National Park in Kanchanaburi Province

Image by Prasit photo Getty Images

Splashing in cerulean pools under Erawan Falls is the highlight of this 550-sq-km park. Seven tiers of waterfall tumble through the forest, and bathing beneath these crystalline cascades is equally popular with locals and visitors. Reaching the first three tiers is easy; beyond here, walking shoes and some endurance are needed to complete the steep 2km hike (it's worth it to avoid the crowds in the first two pools). There are hourly buses from Kanchanaburi (50B, 1½ hours).

Bring a swimming costume (and cover-up T-shirt) but be aware you're sharing the bathing area with large, nibbling fish; monkeys have been known to snatch swimmers' belongings. Level four has a natural rock slide and level six usually has the fewest swimmers. Buggies (adult/child 30/15B) can transport people with limited mobility to the first level. Picnickers, be aware that you can't take food and drink to level three or beyond. Bottles of water are permitted but to prevent littering, visitors are asked to register bottles and leave a 20B deposit (which is returned when you show the bottle on your way back down).

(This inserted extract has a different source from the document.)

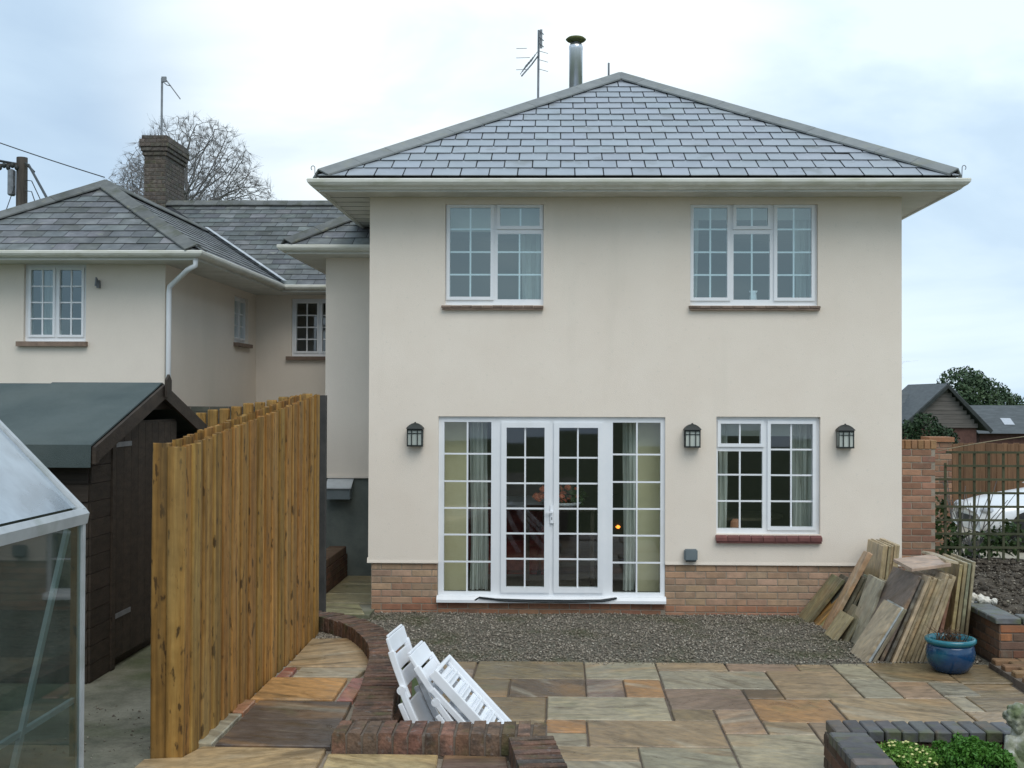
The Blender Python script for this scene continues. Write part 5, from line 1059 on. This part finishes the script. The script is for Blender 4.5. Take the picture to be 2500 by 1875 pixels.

Elsewhere in the park, Tham Phra That is a cave with a variety of shimmering limestone formations. Geologists find the caves of interest due to a clearly visible fault line. Contact the visitor centre before driving the 12km out there and a guide will meet you with paraffin lamps. There are several other fantastic caves in the park, but they're currently closed to the public.

The park was named for Erawan, the three-headed elephant of Hindu mythology, whom the top tier is thought to resemble. Mixed deciduous forest covers over 80 per cent of the park, but there's also dry evergreen and dry dipterocarp forest and big swathes of bamboo. Tigers, elephants, sambar deer, gibbons, red giant flying squirrels, king cobras and hornbills call the park home, but they don't frequent the waterfall area and you're unlikely to see them along the park's limited trails.

From the visitor centre, Mong Lay Dry Trail only takes an hour; for something more taxing, embark on the 5km Khao Hin Lan Pee Trail, a three-hour walk that takes you to the falls' fifth tier.

Park bungalows sleep between two to eight people. Tent hire is 150B to 300B; if you bring your own tent, there's a 30B fee.

From Kanchanaburi, buses (50B, 1½ hours) run hourly from 8am to 5pm and go right to the visitor centre. The last bus back to town is at 4pm, and on weekends it will be packed. Touts at the bus station will try to talk you into hiring a private driver instead of taking the bus, but this isn't necessary.